День и ночь прошли тихо, а на следующее утро Фридман сам подошел к Давиду:

– Это, конечно, всё очень странно, но ведь и правда – всё, что ты описывал вчера, я как будто видел своими глазами во всех красках. Давай и сегодня попробуем часок. Ты не против?

Попробовали часок, и два часа, и пять. И на следующий день, и после на следующий – и не в течение месяца, как планировалось, а в течение года Давид был для Фридмана глазами; и эти два человека становились всё ближе и ближе друг другу. Через несколько месяцев они были лучшие друзья.

Художник рассказывал своему слепому другу про капли дождя, стекающие с листьев старой лохматой пальмы на деревянную скамейку; про ясные восходы и туманные утра; про отблески заката в окнах домов напротив; про каждую старушку, каждого бегуна, каждую собаку и каждую кошку в парке.
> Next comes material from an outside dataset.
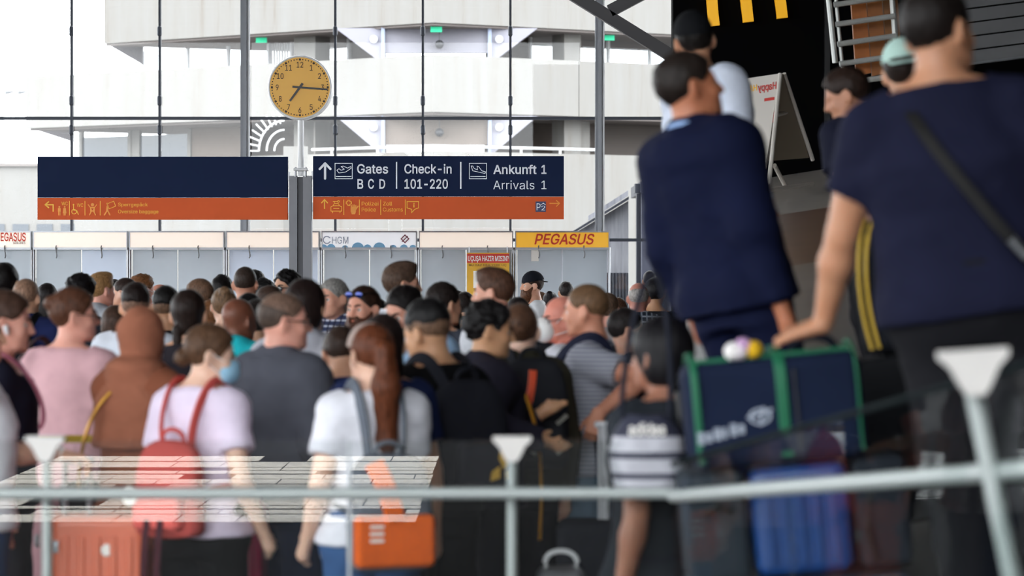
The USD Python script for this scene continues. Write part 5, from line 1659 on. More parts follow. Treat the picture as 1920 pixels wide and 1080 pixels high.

А слепой слушал с благодарностью. Ведь только в конце жизни, полностью потеряв зрение, он наконец прозрел. Он жил, годами не замечая ни восходов, ни закатов, ни листопадов, ни звёзд, ни лиц водителей автобусов. И только благодаря своему новому другу Фридман смог увидеть прекрасный мир, сотворенный Творцом.

* * *

Однажды утром Фридман проснулся от странной тишины. Не может быть, что еще не рассвело!

– Давид, уже утро, правда?

Ответа не было.

– Давид, ты где? В ванной что ли?

Тишина.

Фридман добрался до кровати друга, ощупал ее – она была пуста. Он дернул звонок, и через минуту вошла сиделка.
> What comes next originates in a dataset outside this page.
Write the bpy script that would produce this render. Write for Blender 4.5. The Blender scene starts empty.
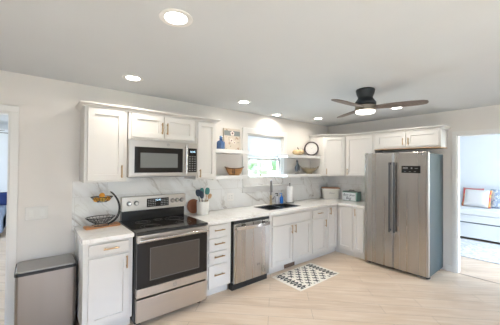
import bpy, bmesh, math, random
from mathutils import Vector, Matrix
random.seed(7)
PI = math.pi
SC = bpy.context.scene
COL = SC.collection

# ---------------------------------------------------------------- camera
def make_camera():
    cd = bpy.data.cameras.new('camera')
    cam = bpy.data.objects.new('camera', cd)
    COL.objects.link(cam)
    yaw, pit, rol = math.radians(39.31), math.radians(.706), math.radians(.481)
    F = Vector((math.sin(yaw)*math.cos(pit), math.cos(yaw)*math.cos(pit), math.sin(pit)))
    R = Vector((math.cos(yaw), -math.sin(yaw), 0))
    U = R.cross(F)
    R2 = R*math.cos(rol) + U*math.sin(rol)
    U2 = -R*math.sin(rol) + U*math.cos(rol)
    m = Matrix((R2, U2, -F)).transposed().to_4x4()
    m.translation = Vector((-.335, -3.314, 1.571))
    cam.matrix_world = m
    cd.sensor_fit = 'HORIZONTAL'
    cd.sensor_width = 36
    cd.lens = 262.262/500*36
    cd.clip_start = .05
    cd.clip_end = 200
    SC.camera = cam
make_camera()

# ---------------------------------------------------------------- world, daylight, exposure
SKY = 2.6
SUN = 7.0
EXPO = 0.35
CAN = 4.2          # watts of each recessed light
FANW = 3.0
SC.view_settings.view_transform = 'Standard'
SC.view_settings.look = 'None'
SC.view_settings.gamma = 1
SC.view_settings.use_curve_mapping = False
SC.view_settings.exposure = EXPO
w = bpy.data.worlds.new('world')
SC.world = w
w.use_nodes = True
wn = w.node_tree
wn.nodes.clear()
wo = wn.nodes.new('ShaderNodeOutputWorld')
wb = wn.nodes.new('ShaderNodeBackground')
ws = wn.nodes.new('ShaderNodeTexSky')
ws.sky_type = 'NISHITA'
ws.sun_disc = False
ws.sun_elevation = math.radians(48)
ws.sun_rotation = math.radians(150)
wb.inputs['Strength'].default_value = SKY
wn.links.new(ws.outputs[0], wb.inputs[0])
wn.links.new(wb.outputs[0], wo.inputs[0])

def area(name, loc, direction, sx, sy, watts, col, spread=180):
    l = bpy.data.lights.new(name, 'AREA')
    l.shape = 'RECTANGLE'
    l.size, l.size_y, l.energy, l.color = sx, sy, watts, col
    l.spread = math.radians(spread)
    o = bpy.data.objects.new(name, l)
    o.location = loc
    o.rotation_euler = Vector(direction).to_track_quat('-Z', 'Y').to_euler()
    COL.objects.link(o)
    return o
sl = bpy.data.lights.new('sun', 'SUN')
sl.energy = SUN
sl.angle = math.radians(.6)
sl.color = (1, .92, .82)
so = bpy.data.objects.new('sun', sl)
so.rotation_euler = Vector((.12, 1, -1.35)).to_track_quat('-Z', 'Y').to_euler()
COL.objects.link(so)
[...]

– Где Давид? – спросил Фридман очень спокойно и вместе с тем предчувствуя страшный ответ.

Сиделка, как только могла, мягко сказала ему, что его другу стало ночью плохо, его увезли в больницу и там он, к несчастью, скончался.
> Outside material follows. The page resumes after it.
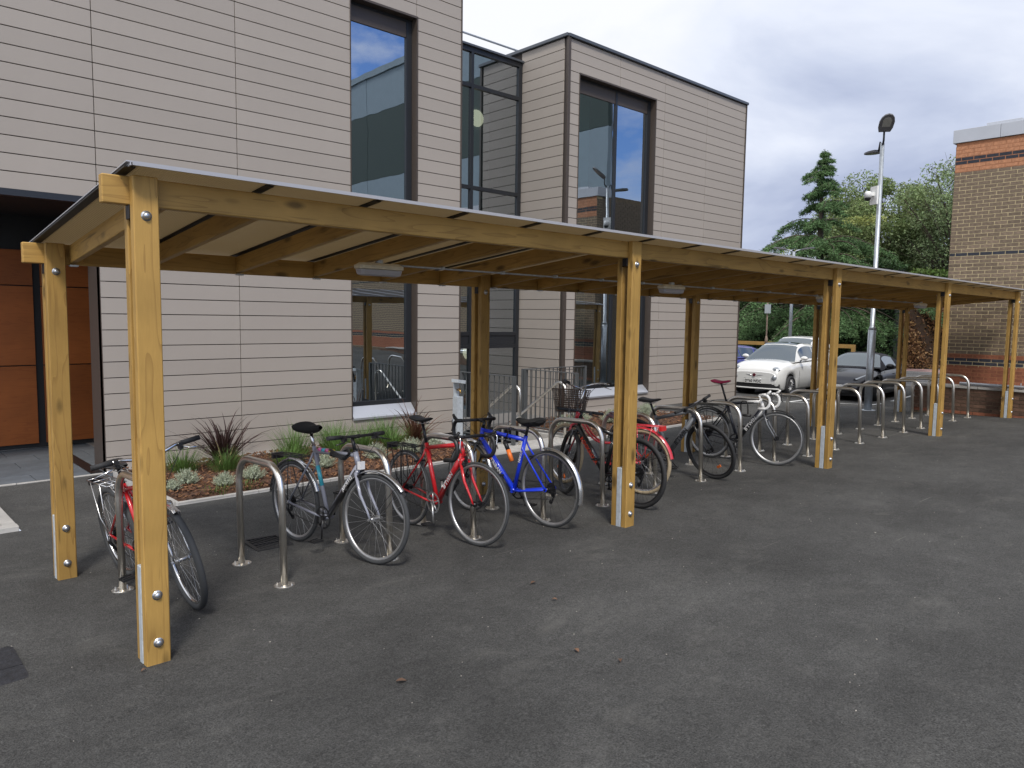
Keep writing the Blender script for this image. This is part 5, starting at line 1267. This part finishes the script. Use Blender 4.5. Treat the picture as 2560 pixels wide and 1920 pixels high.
for i, (x, y, s, lab) in enumerate(((2.98, 8.66, .18, 'round silver shrub beside the nearest front post, larger than its neighbour'), (3.27, 8.30, .16, 'small silver shrub second from the left'), (3.66, 8.42, .17, 'small silver shrub seen left of the first empty stand top'),
        (2.75, 8.45, .12, 'tiny silver shrub at the left edge of the bed'), (4.62, 8.5, .19, 'silver shrub seen through the rear wheel of the grey hybrid'), (5.45, 8.6, .21, 'silver shrub between the wheels of the grey hybrid'), (6.05, 8.62, .22, 'silver shrub behind the head tube of the grey hybrid'),
        (6.55, 8.8, .18, 'silver shrub behind the rear rack of the red racer'), (9.5, 8.9, .24, 'silver green shrub behind the town bicycle basket'), (10.1, 9.1, .26, 'silver green shrub left of the second front post'), (10.6, 8.8, .24, 'silver green shrub hidden partly by the second front post'),
        (11.1, 9.0, .26, 'silver green shrub right of the second front post'), (11.8, 8.9, .26, 'rounded silver shrub under the handlebar of the graphite hybrid'), (12.4, 9.3, .22, 'silver green shrub near the right-hand end of the bed'))): silver(x, y, s, lab, 60+i)

# ------------------------------------------------------------------ small things on the asphalt
dg = thing('drain_grate', (2.65, 5.84, gz(2.65, 5.84)), 'black cast iron drain grate set in the asphalt behind the first empty stand', 'drain grate')
IRON = mat('cast_iron', (.022,.022,.024), .55, .4, bump=.3, bscale=60)
b = MB(); w_, d_ = .26, .30
for c, d in (((0,-.17,.004),(.30,.03,.014)), ((0,.17,.004),(.30,.03,.014)), ((-.14,0,.004),(.03,.31,.014)), ((.14,0,.004),(.03,.31,.014)), ((0,0,.004),(.25,.02,.012))): b.box(c, d)
b.build('frame', IRON, dg)
for r_ in (-1, 1):
    for k in range(7): block('bar', Vector((2.65, 5.84, gz(2.65, 5.84)))+Vector((-.105+k*.035, r_*.083, .003)), (.012, .142, .010), IRON, dg, 0, (0, 0, R(18)))
b = MB(); b.box((0,0,-.001), (.26,.32,.003)); b.build('void', mat('black_void', (.002,.002,.002), .9), dg)
dg.rotation_euler = (0, 0, R(-4))
PATCH = mat('bitumen_patch', (.018,.019,.023), .6, var=.5, vscale=30, bump=.9, bscale=45)
pt_ = thing('inspection_cover', (.45, 4.6, gz(.45, 4.6)), 'pair of black rough cast cover slabs with rounded corners at the left edge', 'cover')
def rpoly(x0, x1, y0, y1, rs):
    out = []
    for (cx, cy, a0, r_) in ((x1, y1, 0, rs[0]), (x0, y1, 90, rs[1]), (x0, y0, 180, rs[2]), (x1, y0, 270, rs[3])):
        sx, sy = (-1 if cx == x1 else 1), (-1 if cy == y1 else 1)
        for k in range(6): a = R(a0+k*18); out.append((cx+sx*r_+r_*math.cos(a), cy+sy*r_+r_*math.sin(a)))
    return out
for y0, y1, rs in ((4.515, 4.815, (.035,.03,.01,.012)), (4.30, 4.508, (.012,.01,.05,.07))):
    b = MB(); b.prism(rpoly(.12, .695, y0, y1, rs), -.01, .012); o = b.build('cover_slab', PATCH, pt_); o.location = (-.45, -4.6, 0)
LEAF = mat('dead_leaf', (.12,.065,.038), .8, objvar=.3)
for i, (x, y, s, lab) in enumerate(((3.482, 3.529, .045, 'curled brown leaf on open asphalt, farthest of four'), (2.876, 2.578, .04, 'small brown leaf right of centre on the asphalt'), (2.004, 2.939, .05, 'brown leaf nearest the foreground left'), (2.944, 2.337, .035, 'tiny brown leaf to the right, nearest the camera'),
        (3.35, 3.2, .035, 'brown leaf just below the farthest leaf'), (1.13, 3.97, .03, 'scrap of bark at the foot of the nearest post'))):
    b = MB(); b.grid(lambda u, v: Vector(((u-.5)*s, (v-.5)*s*.6*(1-abs(2*u-1)**2*.9), .006+.01*abs(v-.5)+.008*math.sin(u*3))), 6, 4); o = b.build('fallen_leaf', LEAF); o.location = (x, y, gz(x, y)); o.rotation_euler = (0, 0, i*1.3); tag(o, lab, 'leaf', 'dead leaves on the asphalt')
r = random.Random(9); b = MB()
for _ in range(420):
    x = r.uniform(-1, 13); y = r.uniform(.8, 7.8); s = r.uniform(.0012, .0035)*(1 if r.random() < .96 else 1.8); b.box((x, y, gz(x, y)+s*.4), (s*2, s*1.5, s), Matrix.Rotation(r.uniform(0, 3), 3, 'Z'))
stuff(b.build('loose_grit', mat('pale_grit', (.34,.31,.27), .9, var=.3, vscale=5)))

# ------------------------------------------------------------------ trees and hedges
def tri_mesh(name, P, m, parent=None):   # P: (n, 3, 3) triangles
    n = len(P); me = bpy.data.meshes.new(name); me.vertices.add(n*3); me.vertices.foreach_set('co', P.reshape(-1).astype('f'))
    me.loops.add(n*3); me.loops.foreach_set('vertex_index', np.arange(n*3, dtype='i')); me.polygons.add(n); me.polygons.foreach_set('loop_start', np.arange(0, n*3, 3, dtype='i'))
    me.update(calc_edges=True); me.validate(); me.materials.append(m); return link(name, me, parent)
def leaves(C, size, asp=.5, flat=0., hang=0., g=rng):
    n = len(C); d = g.normal(size=(n, 3)); d[:, 2] = d[:, 2]*(1-flat)-hang; d /= np.linalg.norm(d, axis=1)[:, None]
    e = np.cross(d, g.normal(size=(n, 3))); e /= np.linalg.norm(e, axis=1)[:, None]; s = (size*g.uniform(.6, 1.3, n))[:, None]
    return np.stack([C-e*s*asp*.5, C+e*s*asp*.5, C+d*s], 1)
BARK = mat('tree_bark', (.075,.058,.042), .9, var=.3, vscale=6, bump=.6, bscale=12)
CED = leafmat('cedar_needles', (.105,.180,.070), .55, .7, .2); YG = leafmat('yellow_young_growth', (.30,.33,.10), .3); DEC = leafmat('willow_leaves', (.19,.245,.095), .4); DEC2 = leafmat('birch_leaves', (.20,.26,.12), .4); PURL = leafmat('copper_leaves', (.050,.022,.025), .4)
HG1 = leafmat('dark_hedge_leaves', (.055,.10,.035), .45); HG2 = leafmat('brown_beech_leaves', (.22,.12,.055), .5); BUSH = leafmat('bright_bush_leaves', (.10,.155,.035), .4)
def cedar(x, y, H, R0, label):
    g = np.random.default_rng(11); zg = gz(x, y); t_ = thing('cedar_tree', (x, y, zg), label, 'tree')
    b = MB(); b.tube([(0,0,0), (.05,0,H*.4), (0,.05,H*.8), (0,0,H)], [.30,.20,.07,.01], 10); b.build('trunk', BARK, t_)
    C = []; lb = MB(); tips = []
    lev = [(z, i) for i, z in enumerate(np.r_[np.sort(g.uniform(1.8, H-2.2, 19)), np.linspace(H-2.0, H-.2, 7)])]
    for z, i in lev:
        f = 1-(z-1.9)/(H-1.9); rad = R0*(f**.95)*g.uniform(.62, 1.12)*(1+.16*math.sin(z*2.3))*(.86 if z > H*.68 else 1)+.10
        for k in range(6):
            az = g.uniform(0, 6.28); rr_ = rad*g.uniform(.42, 1.25); n = 9; pts = []
            for j in range(n+1):
                q = j/n; pts.append(Vector((math.cos(az+.12*math.sin(q*3))*rr_*q, math.sin(az+.12*math.sin(q*3))*rr_*q, z+.34*rr_*q*(1-q)*1.5-.16*rr_*q*q*(1.2 if z < 4 else .8))))
            lb.tube(pts, [.05*(1-j/n)*(f+.2)+.008 for j in range(n+1)], 4, cap=False); tips.append(pts[-1])
            m = int(330*(rr_/2.2)+80); q = g.uniform(.03, 1.03, m)**.85
            P = np.array([pts[min(n, int(v*n))].lerp(pts[min(n, int(v*n)+1)], v*n-int(v*n)) for v in np.minimum(q, .999)])
            wdt = .42*rr_*.45*(1-.65*q)+.05; perp = np.array([-math.sin(az), math.cos(az), 0]); sgn = g.uniform(-1, 1, m)
            P = P+perp[None]*(sgn*wdt)[:, None]; P[:, 2] += -.30*np.abs(sgn)*wdt-g.uniform(0, .20, m)*(.5+.5*f)-(g.uniform(0, .35, m) if z < 4.2 else 0)
            C.append(P)
    C = np.concatenate(C); T1 = leaves(C, .17, .22, .5, .55, g); T2 = leaves(C+g.normal(0, .05, C.shape), .12, .3, .6, .2, g)
    stuff(lb.build('limbs', BARK, t_)); tri_mesh('crown', np.concatenate([T1, T2]), CED, t_)
    return t_
cedar(34.37, 16.21, 10.1, 5.0, 'broad dark cedar with drooping layered branches behind the parked cars')
yg = []
g2 = np.random.default_rng(5)
for (cx, cy, cz, sx, sz, n) in ((35.0, 14.0, 6.15, .75, .22, 500), (33.2, 16.6, 4.3, .35, .55, 420), (34.6, 13.7, 3.6, .4, .3, 160)):
    yg.append(np.stack([g2.normal(cx-1.2, .15, n), g2.normal(cy, sx*.6, n), g2.normal(cz, sz*.5, n)], 1))
yo = tri_mesh('young_growth', leaves(np.concatenate(yg), .11, .5, 0, 0, g2), YG); tag(yo, 'pale yellow flowering climber showing among the cedar branches', 'climber')
def broadleaf(name, x, y, H, rad, zc, label, m, n, seed, leaf=.13, lean=0., squash=1.2, gaps=.4, nb=30):
    g = np.random.default_rng(seed); t_ = thing(name, (x, y, gz(x, y)), label, 'tree'); b = MB(); b.tube([(0,0,0), (lean*.3,0,H*.3), (lean,0,H*.6)], [.25,.19,.10], 8); b.build('trunk', BARK, t_)
    lb = MB(); C = []
    for k in range(nb):
        d = g.normal(size=3); d /= np.linalg.norm(d); rr_ = g.uniform(.55, 1)
        e = np.array([lean+d[0]*rad*rr_, d[1]*rad*rr_, zc+d[2]*rad*squash*rr_]); s0 = Vector((lean*.7, 0, max(.8, min(zc-.2, e[2]*.5)))); e_ = Vector(e)
        mid = s0.lerp(e_, .5)+Vector((0,0,.3)); pts = bez(s0, mid, mid, e_, 6); lb.tube(pts, [.07*(1-i/7)+.008 for i in range(7)], 4, cap=False)
        nc = int(n/nb); rc = rad*g.uniform(.20, .38); cl = g.normal(size=(nc, 3)); cl /= np.linalg.norm(cl, axis=1)[:, None]; cl *= (rc*g.uniform(.2, 1, nc)**.5)[:, None]
        cl[:, 2] *= .75; C.append(np.array(e)+cl)
        for q in (.6, .8): C.append(np.array(pts[int(q*6)])+g.normal(0, rc*.45, (nc//4, 3)))
        for _ in range(5):
            a = Vector(e+g.normal(0, rc*.5, 3)); lb.tube([pts[4], a], [.016, .005], 3, cap=False)
    C = np.concatenate(C); stuff(lb.build('limbs', BARK, t_)); tri_mesh('crown', leaves(C, leaf, .55, .1, .1, g), m, t_)
    return t_
broadleaf('willow_tree', 46.3, 18.2, 9.5, 3.6, 7.2, 'yellow green willow with dense crown between the cedar and the tall lamp post', DEC, 40000, 3, .17, 0, 1.05, nb=64)
broadleaf('birch_tree', 44.6, 13.5, 11.0, 3.0, 7.6, 'airy light green tree beside the brick building with sky showing through', DEC2, 13000, 4, .15, 0, 1.35, nb=60)
broadleaf('copper_tree', 41.9, 15.3, 5, 1.3, 3.6, 'low dark copper leaved tree behind the lamp post', PURL, 5200, 8, .13, 0, .9, nb=18)
broadleaf('willow_tree', 52, 22.5, 9, 2.6, 6.0, 'second yellow green tree showing left behind the cedar', DEC, 9000, 13, .16, 0, 1.1, nb=26)
broadleaf('ash_tree', 56, 16.0, 9, 3.4, 3.6, 'mid green tree low behind the birch', DEC2, 12000, 14, .18, 0, .8, nb=30)
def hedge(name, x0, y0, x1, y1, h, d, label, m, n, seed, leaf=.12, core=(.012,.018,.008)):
    g = np.random.default_rng(seed); t_ = thing(name, ((x0+x1)/2, (y0+y1)/2, gz((x0+x1)/2, (y0+y1)/2)), label, 'hedge')
    L_ = math.hypot(x1-x0, y1-y0); u = np.array([(x1-x0)/L_, (y1-y0)/L_, 0]); v = np.array([-u[1], u[0], 0]); A = np.array([x0, y0, 0])-np.array(t_.location)*[1,1,0]
    nf = int(n*.72); s = g.uniform(0, L_, nf); z = g.uniform(0, h, nf); bul = .18*np.sin(s*1.3+z*1.1)+.14*np.sin(s*3.1+2*z)+g.normal(0, .09, nf)
    F = A+u*s[:, None]; F = F-v*(d/2*np.where(g.random(nf) < .92, 1, -1)+bul)[:, None]; F[:, 2] = z
    nt_ = n-nf; s = g.uniform(0, L_, nt_); w = g.uniform(-d/2, d/2, nt_); T = A+u*s[:, None]+v*w[:, None]; T[:, 2] = h+.15*np.sin(s*1.7)+g.normal(0, .08, nt_)
    tri_mesh('foliage', leaves(np.concatenate([F, T]), leaf, .6, 0, .1, g), m, t_)
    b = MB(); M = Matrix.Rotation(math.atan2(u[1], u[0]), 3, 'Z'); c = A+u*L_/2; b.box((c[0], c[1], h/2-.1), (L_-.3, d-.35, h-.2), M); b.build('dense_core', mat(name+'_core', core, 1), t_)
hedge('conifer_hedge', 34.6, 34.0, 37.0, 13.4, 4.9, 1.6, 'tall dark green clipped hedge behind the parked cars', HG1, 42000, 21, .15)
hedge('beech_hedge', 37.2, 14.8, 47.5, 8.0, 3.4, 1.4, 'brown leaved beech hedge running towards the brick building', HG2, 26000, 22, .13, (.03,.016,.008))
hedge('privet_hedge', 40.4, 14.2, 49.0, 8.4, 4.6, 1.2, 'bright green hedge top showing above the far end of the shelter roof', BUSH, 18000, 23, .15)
– Похороны в два часа дня. Вы хотели бы поехать?

– Давид был моим лучшим другом. Давид был моими глазами. Я могу ли не проводить его? Конечно, я поеду... который сейчас час?

– Восемь.

– Послушайте… Пожалуйста, сделайте мне одолжение… Вы не могли бы подойти к окну? Если сейчас восемь утра, как раз должен подъехать 34­й автобус, и там одна странная такая женщина в желтом пальто и с белым пуделем на длинном поводке. Она всё время пытается его взять на руки, чтобы занести в автобус, а пудель…

– Погодите, – сказала сиделка. О чем вы говорите вообще? Какое окно, какой пудель?

– Что тут непонятного, – начал заводиться Фридман. – Я просто прошу вас подойти к окну.

– Хорошо-хорошо, я подошла, только не надо нервничать.

– Ну? Автобус подъехал? Пудель там? Белый такой, лохматый, в красном ошейнике?

Сиделка помолчала, потом вздохнула и медленно произнесла:

– Окно в вашей комнате располагается на расстоянии двух метров от пола. Через это окно виден только кусок неба.

– Как – только кусок неба?!! Я полтора года живу в этой комнате и прекрасно знаю, что мой друг сидел здесь, рядом с окном! А за окном парк! И автобусная остановка! А на углу – овощной магазин! Вы смеётесь надо мной? Смеётесь над слепым, да?!

Фридман вскочил с места и на ощупь пошел в сторону окна. Там была точно такая же глухая стена, как и возле его кровати. Его пальцы ощущали только шершавую побелку, куда бы он ни протягивал руки: вправо, влево или вниз. И только встав на цыпочки, он дотянулся до края длинной, во всю стену, оконной рамы, которая и правда была под самым потолком.

Фридман прислонился к стене. Он постепенно начал осознавать, что всё это – парк, скамейки, детские лица, белые мерседесы, облезлые платаны – всё это его друг художник просто выдумал. Выдумал однажды и продолжал выдумывать, и додумывать, и дорисовывать, и описывать специально для него, Фридмана. А теперь его самого больше нет, и никто больше не расскажет ему про мир за стенами «дома вечности».

Новый сосед сможет рассказать ему только про небо.

* * *

Когда мы машем своему ребенку через окно – он машет нам в ответ, и мы видим друг друга, оба уверены в том, что наша связь с ним прочна, и что мы оба ждем скорой встречи. Когда мы машем кому-то в сторону стены, мы не знаем, видят ли нас за стеной, любят ли, ждут ли.

Так мы приходим к самой важной в мире «стене» и разговариваем с Богом через «стену» – и не знаем, видит ли Он нас, слышит ли? Ведь в этой стене нет окна… Поэтому так много людей, которые вопрошают: «А есть ли Бог? Я не вижу Его, не чувствую Его… Правда ли то, что написано в Библии?»

Но ведь каждый из нас, из тех, для кого эти вопросы остались в прошлом, в силах превратить для кого-то стену – в окно. Вернуть ему радость жизни, свет и надежду. Подобно тому, как это сделал Давид для своего слепого соседа.